Your goal - Copy the first line of the entries below and every line after it through the line containing "lin(int(h[4:6], 16)), 1.0)". Do not include pictures.

Data for this exercise -
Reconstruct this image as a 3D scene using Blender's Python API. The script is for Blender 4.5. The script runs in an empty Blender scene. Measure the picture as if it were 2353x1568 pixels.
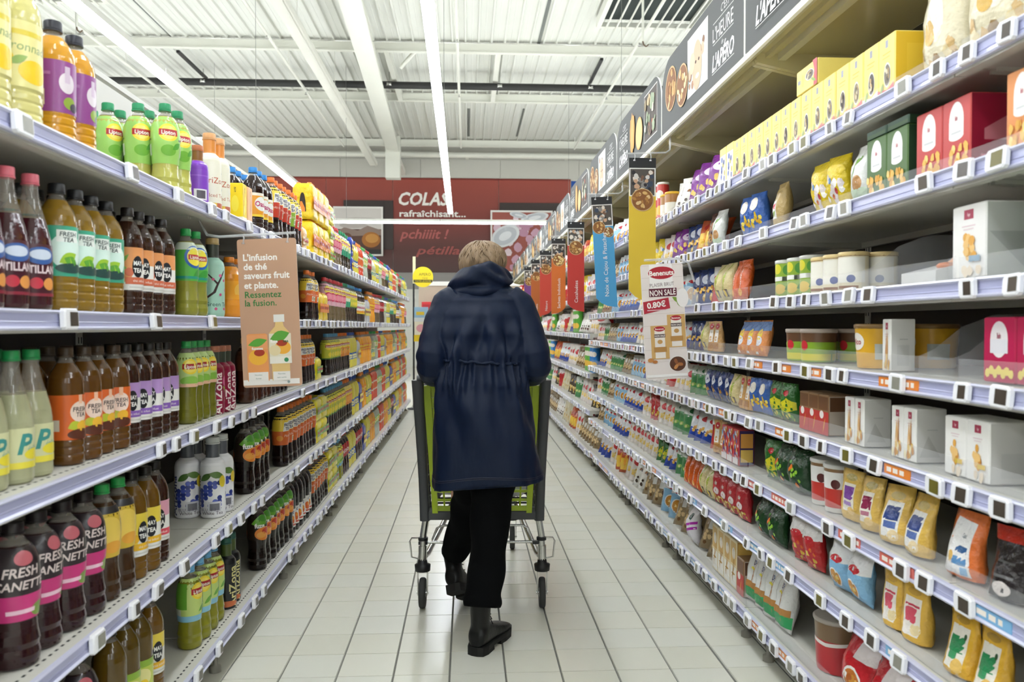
import bpy, bmesh, math, random
from mathutils import Vector, Matrix, noise

random.seed(7)
SC = bpy.context.scene
COL = SC.collection
PI = math.pi

# ---------------------------------------------------------------- camera
F_PX, CX, CY = 1850.0, 1176.5, 784.0
CAM_H = 1.26
YAW = math.atan((CX - 1074) / F_PX)
PITCH = math.atan((CY - 750) / F_PX)
cam_data = bpy.data.cameras.new('camera')
cam_data.sensor_width = 36.0
cam_data.lens = 36.0 * F_PX / 2353.0
cam_data.clip_start = 0.05
cam_data.clip_end = 200
cam_data.dof.use_dof = True
cam_data.dof.focus_distance = 3.9
cam_data.dof.aperture_fstop = 4.5
CAM = bpy.data.objects.new('camera', cam_data)
COL.objects.link(CAM)
CAM.location = (0, 0, CAM_H)
CAM.rotation_euler = (PI / 2 - PITCH, 0, -YAW)
SC.camera = CAM
CAM_R = CAM.rotation_euler.to_matrix()

# ---------------------------------------------------------------- world and exposure
W = bpy.data.worlds.new('store_air')
SC.world = W
W.use_nodes = True
W.node_tree.nodes['Background'].inputs[0].default_value = (0.9, 0.95, 1.0, 1)
W.node_tree.nodes['Background'].inputs[1].default_value = 0.05
SC.view_settings.view_transform = 'Standard'
SC.view_settings.look = 'None'
SC.view_settings.gamma = 1.0
SC.view_settings.use_curve_mapping = False
SC.view_settings.exposure = 0.0
LED_POWER = 34.0          # emission strength of every LED line
LED_Z = 3.48


def ray(px, py):
    return CAM_R @ Vector(((px - CX) / F_PX, -(py - CY) / F_PX, -1.0))


def P(px, py, d):
    """World point seen at a photo pixel at a given distance along the aisle."""
    r = ray(px, py)
    return Vector((0, 0, CAM_H)) + r * (d / r.y)


def YX(px, X):
    """How far down the aisle a photo column meets the plane at X."""
    r = ray(px, 750)
    return r.y * (X / r.x)


# ---------------------------------------------------------------- materials
def lin(c):
    c = c / 255.0
    return c / 12.92 if c <= 0.04045 else ((c + 0.055) / 1.055) ** 2.4


def hexc(h):
    h = h.lstrip('#')
    return (lin(int(h[0:2], 16)), lin(int(h[2:4], 16)), lin(int(h[4:6], 16)), 1.0)


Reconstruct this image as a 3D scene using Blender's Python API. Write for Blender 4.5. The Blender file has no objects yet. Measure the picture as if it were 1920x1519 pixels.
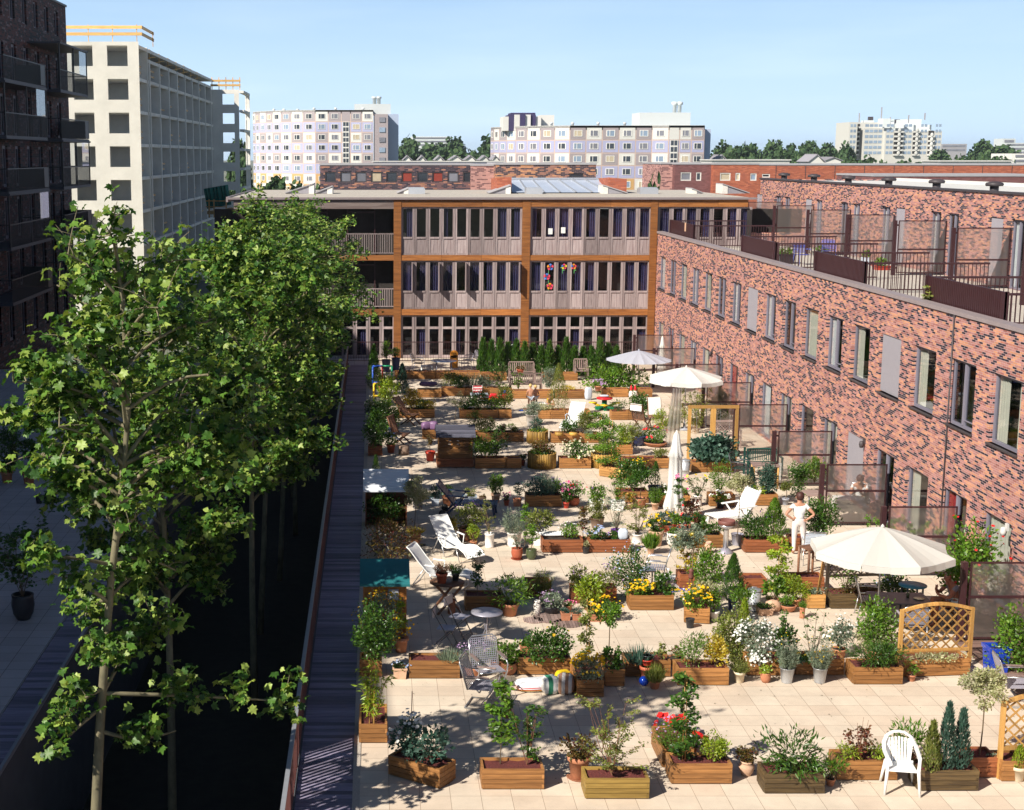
import bpy, math, random
import numpy as np
from mathutils import Vector, Matrix
SC = bpy.context.scene
COL = SC.collection
R = math.radians
rnd = random.Random(7)
nrs = np.random.RandomState(11)
F, CX, CY, HC = 2750.0, 702.0, 759.5, 10.3
PITCH = math.atan((CY - 292.0) / F)
cd = bpy.data.cameras.new('camera'); cam = bpy.data.objects.new('camera', cd); COL.objects.link(cam)
cam.location = (0, 0, HC); cam.rotation_euler = (math.pi / 2 - PITCH, 0, 0)
cd.sensor_fit = 'HORIZONTAL'; cd.sensor_width = 36.0; cd.lens = 36.0 * F / 1920.0
cd.shift_x = (960.0 - CX) / 1920.0; cd.clip_start = 0.5; cd.clip_end = 6000
SC.camera = cam
SUN_EL, SUN_AZ = R(38.0), (-0.77, -0.64)          # where the sun stands (x, y)
w = bpy.data.worlds.new('World'); SC.world = w; w.use_nodes = True
wn = w.node_tree.nodes; wl = w.node_tree.links
bg = wn['Background']; sky = wn.new('ShaderNodeTexSky'); sky.sky_type = 'NISHITA'
sky.sun_disc = False; sky.sun_elevation = SUN_EL
sky.sun_rotation = math.atan2(SUN_AZ[0], SUN_AZ[1])
sky.air_density = 1.0; sky.dust_density = 0.2; sky.ozone_density = 3.0; sky.altitude = 0
tcw = wn.new('ShaderNodeTexCoord'); sxw = wn.new('ShaderNodeSeparateXYZ'); wl.new(tcw.outputs['Generated'], sxw.inputs[0])
mrw = wn.new('ShaderNodeMapRange'); mrw.interpolation_type = 'SMOOTHSTEP'; mrw.inputs[1].default_value = 0.0; mrw.inputs[2].default_value = 0.32; mrw.inputs[3].default_value = 1.0; mrw.inputs[4].default_value = 0.0
wl.new(sxw.outputs[2], mrw.inputs[0])
mpw = wn.new('ShaderNodeMapping'); mpw.inputs['Scale'].default_value = (3, 3, 22); wl.new(tcw.outputs['Generated'], mpw.inputs[0])
nzw = wn.new('ShaderNodeTexNoise'); nzw.inputs['Scale'].default_value = 1.6; nzw.inputs['Detail'].default_value = 7; wl.new(mpw.outputs[0], nzw.inputs[0])
crw = wn.new('ShaderNodeMapRange'); crw.inputs[1].default_value = 0.5; crw.inputs[2].default_value = 0.8; crw.inputs[3].default_value = 0.0; crw.inputs[4].default_value = 0.35; wl.new(nzw.outputs[0], crw.inputs[0])
hzw = wn.new('ShaderNodeMix'); hzw.data_type = 'RGBA'; hzw.inputs[6].default_value = (8.7, 13.0, 18.9, 1); hzw.inputs[7].default_value = (13.2, 16.6, 19.7, 1)
low = wn.new('ShaderNodeMapRange'); low.inputs[1].default_value = 0.0; low.inputs[2].default_value = 0.10; low.inputs[3].default_value = 0.8; low.inputs[4].default_value = 0.0; wl.new(sxw.outputs[2], low.inputs[0])
adw = wn.new('ShaderNodeMath'); adw.operation = 'ADD'; adw.use_clamp = True; wl.new(low.outputs[0], adw.inputs[0]); wl.new(crw.outputs[0], adw.inputs[1]); wl.new(adw.outputs[0], hzw.inputs[0])
mxw = wn.new('ShaderNodeMix'); mxw.data_type = 'RGBA'; wl.new(mrw.outputs[0], mxw.inputs[0]); wl.new(sky.outputs[0], mxw.inputs[6]); wl.new(hzw.outputs[2], mxw.inputs[7])
wl.new(mxw.outputs[2], bg.inputs[0]); bg.inputs[1].default_value = 0.042
sd = bpy.data.lights.new('sun', 'SUN'); sun = bpy.data.objects.new('sun', sd); COL.objects.link(sun)
sd.energy = 5.0; sd.angle = R(0.5); sd.color = (1.0, 0.93, 0.82)
sv = Vector((SUN_AZ[0] * math.cos(SUN_EL), SUN_AZ[1] * math.cos(SUN_EL), math.sin(SUN_EL)))
sun.rotation_euler = sv.to_track_quat('Z', 'Y').to_euler(); sun.location = (-40, -30, 40)
SC.view_settings.view_transform = 'Standard'; SC.view_settings.look = 'None'
SC.view_settings.exposure = 0.6; SC.view_settings.gamma = 1
SC.render.engine = 'CYCLES'
cy = SC.cycles
cy.use_denoising = True; cy.max_bounces = 6; cy.diffuse_bounces = 2; cy.glossy_bounces = 2
cy.transmission_bounces = 4; cy.transparent_max_bounces = 10; cy.caustics_reflective = False; cy.caustics_refractive = False
cy.use_adaptive_sampling = True; cy.adaptive_threshold = 0.02
_cp, _sp = math.cos(PITCH), math.sin(PITCH)
def ray(px, py):
 a, b = (px - CX) / F, (py - CY) / F
 return (a, _cp - b * _sp, -_sp - b * _cp)
def G(px, py, z=0.0):
 d = ray(px, py); t = (z - HC) / d[2]
 return (d[0] * t, d[1] * t)
def AY(px, py, Y):
 d = ray(px, py); t = Y / d[1]
 return (d[0] * t, Y, HC + d[2] * t)
def AX(px, py, X):
 d = ray(px, py); t = X / d[0]
 return (X, d[1] * t, HC + d[2] * t)
def mpp(Y): return Y / F * 1.01
M = {}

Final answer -
Reconstruct this image as a 3D scene using Blender's Python API. The script is for Blender 4.5. The script runs in an empty Blender scene. Measure the picture as if it were 2353x1568 pixels.
import bpy, bmesh, math, random
from mathutils import Vector, Matrix, noise

random.seed(7)
SC = bpy.context.scene
COL = SC.collection
PI = math.pi

# ---------------------------------------------------------------- camera
F_PX, CX, CY = 1850.0, 1176.5, 784.0
CAM_H = 1.26
YAW = math.atan((CX - 1074) / F_PX)
PITCH = math.atan((CY - 750) / F_PX)
cam_data = bpy.data.cameras.new('camera')
cam_data.sensor_width = 36.0
cam_data.lens = 36.0 * F_PX / 2353.0
cam_data.clip_start = 0.05
cam_data.clip_end = 200
cam_data.dof.use_dof = True
cam_data.dof.focus_distance = 3.9
cam_data.dof.aperture_fstop = 4.5
CAM = bpy.data.objects.new('camera', cam_data)
COL.objects.link(CAM)
CAM.location = (0, 0, CAM_H)
CAM.rotation_euler = (PI / 2 - PITCH, 0, -YAW)
SC.camera = CAM
CAM_R = CAM.rotation_euler.to_matrix()

# ---------------------------------------------------------------- world and exposure
W = bpy.data.worlds.new('store_air')
SC.world = W
W.use_nodes = True
W.node_tree.nodes['Background'].inputs[0].default_value = (0.9, 0.95, 1.0, 1)
W.node_tree.nodes['Background'].inputs[1].default_value = 0.05
SC.view_settings.view_transform = 'Standard'
SC.view_settings.look = 'None'
SC.view_settings.gamma = 1.0
SC.view_settings.use_curve_mapping = False
SC.view_settings.exposure = 0.0
LED_POWER = 34.0          # emission strength of every LED line
LED_Z = 3.48


def ray(px, py):
    return CAM_R @ Vector(((px - CX) / F_PX, -(py - CY) / F_PX, -1.0))


def P(px, py, d):
    """World point seen at a photo pixel at a given distance along the aisle."""
    r = ray(px, py)
    return Vector((0, 0, CAM_H)) + r * (d / r.y)


def YX(px, X):
    """How far down the aisle a photo column meets the plane at X."""
    r = ray(px, 750)
    return r.y * (X / r.x)


# ---------------------------------------------------------------- materials
def lin(c):
    c = c / 255.0
    return c / 12.92 if c <= 0.04045 else ((c + 0.055) / 1.055) ** 2.4


def hexc(h):
    h = h.lstrip('#')
    return (lin(int(h[0:2], 16)), lin(int(h[2:4], 16)), lin(int(h[4:6], 16)), 1.0)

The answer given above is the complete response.